» THE PROBLEM
Output each line exactly as it appears, skipping any embedded picture.

■ ■ ■ ■

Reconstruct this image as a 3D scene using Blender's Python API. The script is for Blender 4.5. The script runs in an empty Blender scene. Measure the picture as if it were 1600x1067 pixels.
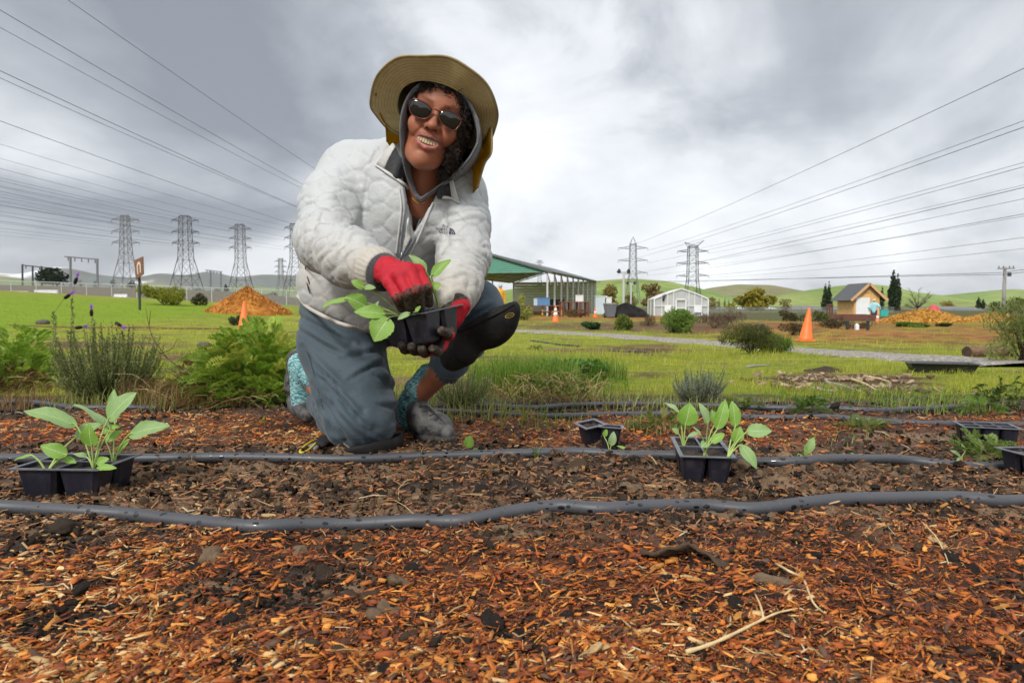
import bpy, math, random
import numpy as np
from mathutils import Vector, Matrix
from mathutils.bvhtree import BVHTree

random.seed(7)
RNG = np.random.default_rng(11)
SC = bpy.context.scene
COL = SC.collection
R = math.radians

# ------------------------------------------------------------------ camera
CAM_Z, F, PITCH = 0.415, 1067.0, R(2.98)
cam_d = bpy.data.cameras.new("camera")
cam_d.sensor_width, cam_d.lens = 36.0, 24.0075
cam_d.clip_start, cam_d.clip_end = 0.05, 30000
cam_d.dof.use_dof = True
cam_d.dof.focus_distance, cam_d.dof.aperture_fstop = 1.72, 10.0
cam = bpy.data.objects.new("camera", cam_d)
COL.objects.link(cam)
cam.location = (0, 0, CAM_Z)
cam.rotation_euler = (R(90) - PITCH, 0, 0)
SC.camera = cam

# ------------------------------------------------------------------ sky, sun, exposure
SUN_EL, SUN_ROT = R(40), R(205)
world = bpy.data.worlds.new("World")
SC.world = world
world.use_nodes = True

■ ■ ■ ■

» RESULT FOR THIS TASK
Reconstruct this image as a 3D scene using Blender's Python API. The script is for Blender 4.5. The script runs in an empty Blender scene. Measure the picture as if it were 1600x1067 pixels.
import bpy, math, random
import numpy as np
from mathutils import Vector, Matrix
from mathutils.bvhtree import BVHTree

random.seed(7)
RNG = np.random.default_rng(11)
SC = bpy.context.scene
COL = SC.collection
R = math.radians

# ------------------------------------------------------------------ camera
CAM_Z, F, PITCH = 0.415, 1067.0, R(2.98)
cam_d = bpy.data.cameras.new("camera")
cam_d.sensor_width, cam_d.lens = 36.0, 24.0075
cam_d.clip_start, cam_d.clip_end = 0.05, 30000
cam_d.dof.use_dof = True
cam_d.dof.focus_distance, cam_d.dof.aperture_fstop = 1.72, 10.0
cam = bpy.data.objects.new("camera", cam_d)
COL.objects.link(cam)
cam.location = (0, 0, CAM_Z)
cam.rotation_euler = (R(90) - PITCH, 0, 0)
SC.camera = cam

# ------------------------------------------------------------------ sky, sun, exposure
SUN_EL, SUN_ROT = R(40), R(205)
world = bpy.data.worlds.new("World")
SC.world = world
world.use_nodes = True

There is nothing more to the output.